A Epopeia da Gratidão

Segundo alguns políticos, o professor deveria trabalhar pelo amor, ser grato pela possibilidade de exercer o dom divino que recebera ao encarnar nesta terra. Agradecer o salário indigno e degradante e as demais demandas que oneram o trabalho do professor. Recentemente presenciamos uma retórica no mínimo engraçada sobre a gratidão em uma audiência pública, relatada pelo prefeito, no geral, serviu para dar o seguinte recado: sejam gratos pela reestruturação que nos coage de forma a aceitar passivamente, como ovelhas em um rebanho a imposição de algo que sequer fomos consultados! 

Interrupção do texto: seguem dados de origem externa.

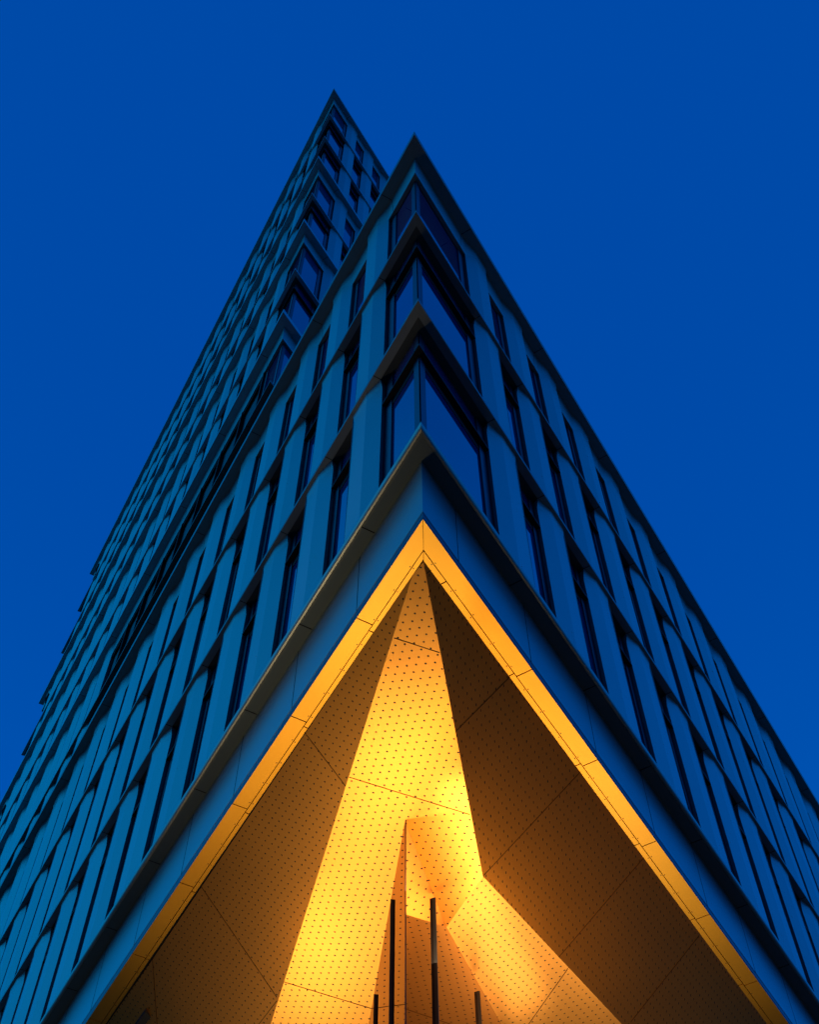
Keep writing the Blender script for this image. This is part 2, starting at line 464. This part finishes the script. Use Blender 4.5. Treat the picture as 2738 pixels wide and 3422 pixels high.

Alguns entusiastas podem até achar que o professor ganha milhões, mas vamos olhar em uma perspectiva menos eclesiástica... O professor tem que muitas vezes auxiliar com a compra de materiais porque muitas vezes não tem na escola, nas festas, colaboramos com brindes para pagar as contas da APEM que a Prefeitura não cobre, entre outros pontos. Não vemos o professor falando que merecemos a gratidão de ninguém, sabe por quê? Porque conhecemos o nosso trabalho e embora façamos além, isso ainda é colocado como exercício da docência. 

De fato, para argumentar que é feito algo, basear-se numa retórica ineloquente pode gerar uma maior desmoralização para com os docentes, quando na verdade, nada do que foi apresentado foge ao escopo da obrigação que se deve ter com o cargo eletivo que se exerce. Trocando em miúdos, o fato de se ter escola para trabalharmos não faz com que seja obrigação termos uma gratidão servil e apascentada. 

Mas vamos aos fatos que podem por vezes passar despercebidos em um discurso parco e torpe...Em 2021, o Instituto Península fez uma pesquisa com os professores e pasmem, a pesquisa revelou que na percepção de 74% desses profissionais os professores não são respeitados no Brasil, enquanto que para 77% a profissão é desvalorizada, e 90% declarou que sua profissão não recebe bons salários. 

E pra finalizar, o Relatório da OCDE (Organização para a Cooperação e Desenvolvimento Econômico), que mostram que a média do salário inicial dos professores dos anos finais do ensino fundamental no Brasil é a menor entre 40 países analisados pela pesquisa. 

Compreendemos que investir em recursos materiais é necessário, porém, sem o principal elemento mediador realmente valorizado, estaremos sempre retrocedendo, cada vez mais e não adianta cobrar eficiência com professores desacreditados, desmoralizados. 

A educação nunca deve ser tomada como gasto, mas como investimento e mais, investimento na pessoa humana que lá está exercendo a docência, que ao longo das décadas, vem sendo marginalizada. Mas esquecem que esse descaso reflete diretamente na prática docente, consequentemente, na educação como um todo.